The Meaning of Everything
I just finished reading The Meaning of Everything: The Story of the Oxford English Dictionary by Simon Winchester. I hadn’t read any non-fiction in a while and really enjoyed this account about how the initial twelve-volume, 414,825 word mother-of-all-dictionaries was put together over the course of seventy-some years [the last volume of the original dictionary was published in 1928]. Not just the story of how a bunch of words made it into neat columns on a page, this is a story of history (of both the English language and the Dictionary), vision, ideas, dreams, romance, determination, policking, intrigue, suspense, madness and death, and is filled with interesting characters and tidbits of information for you to bring up at the water cooler or an upcoming cocktail party.
Just as I was embarking on the book, I read the Expatters' review of Winchester’s The Professor and the Madman, essentially a tangential story of the OED [which apparently should have remained tangential] that prompted Winchester to write the whole history of the Dictionary. An interesting account of one of the OED’s most loyal volunteer readers who turned out to be a criminally insane American corresponding with the editor of the OED from his prison cell in England, the story of The Professor and the Madman are explained in two to three pages in The Meaning of Everything. An enjoyable story, but I cannot imagine reading two hundred pages of it! In any case, I give The Meaning of Everything a 7.75 for overall enjoyment.

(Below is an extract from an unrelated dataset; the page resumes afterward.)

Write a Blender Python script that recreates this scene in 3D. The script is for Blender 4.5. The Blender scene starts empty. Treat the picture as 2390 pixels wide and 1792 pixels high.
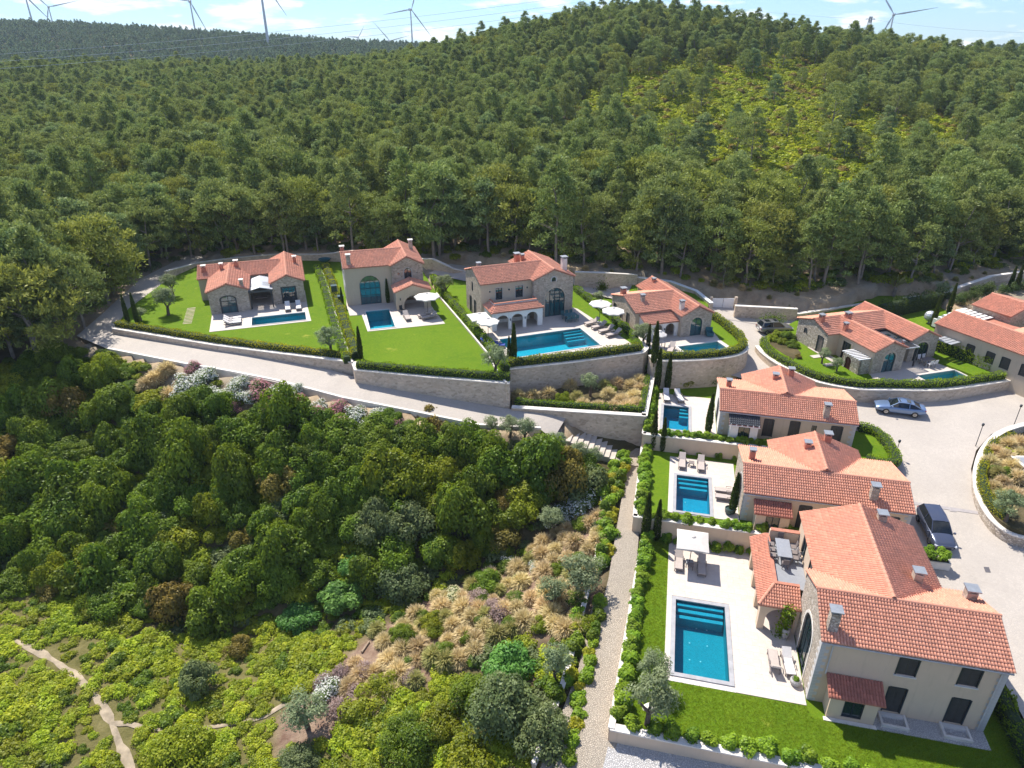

Some of the tidbits in the making of the Oxford English Dictionary that I found most interesting:
· Dictionary-makers of the English language have historically chosen to tackle the language from an evolutionary as opposed to a prescriptive perspective, meaning that English dictionaries tend to define words according to how they are commonly used, as opposed to just by the original meaning of the word. In contrast is the French language which is controlled by a board and new meanings for words are only reluctantly accepted after much tribulation. Furley: unfortunately this means that your concern with people using the word regime when they actually mean regimen does not bode well for the continued purity of the language…
· The letter S provides the greatest volume of words. The letter C provides the second greatest volume, equal to A and B combined.
· J.R.R. Tolkien briefly worked as an assistant on the Dictionary
· Set is the most complex word in the dictionary
· The editors of the original OED started, not surprisingly, with the letter A. Later on they admitted that due to the fact that it was the first letter they conquered, not all the quirks of the process were ironed out and consequently the A section was not as strong as it could have been. In order to not compound a double learning curve, the editors of the second version of the OED decided to start with the letter M so that by the time they got around to A, they would not be repeating any inaccuracies that the original team may have made.
· The editors claimed that any humour found in the dictionary was totally inadvertent. Hard to believe when there are entries such as this: Abbreviator: An officer of the court of Rome, appointed … to draw up the Pope’s briefs …
· In 1971, the OED along with its various supplements was compressed into two volumes (with four original pages per page) which required, and came with, a magnifying glass for reading it. We had this version while I was growing up and I remember hauling out the volumes as well as the magnifying glass to check out some obscure word or another!
· Canada’s University of Waterloo was involved in the task of transferring the OED into a computer-based format in the 1980s following a massive donation of computers from IBM.
2 Comments:
Sounds like a book I would enjoy immensley. I shall have to keep an eye out for it.
Have you ever seen Blackadder III's episode called Ink & Incapability about the origins of the dictionary? Some pretty funny stuff!
One of the women in our book club had also previously read this book (The Meaning of Everything) and enjoyed it more than the Professor and the Madman. Her thought was that one book on the topic was enough and the author tried to stretch the subject far too thin by writing two very similar books.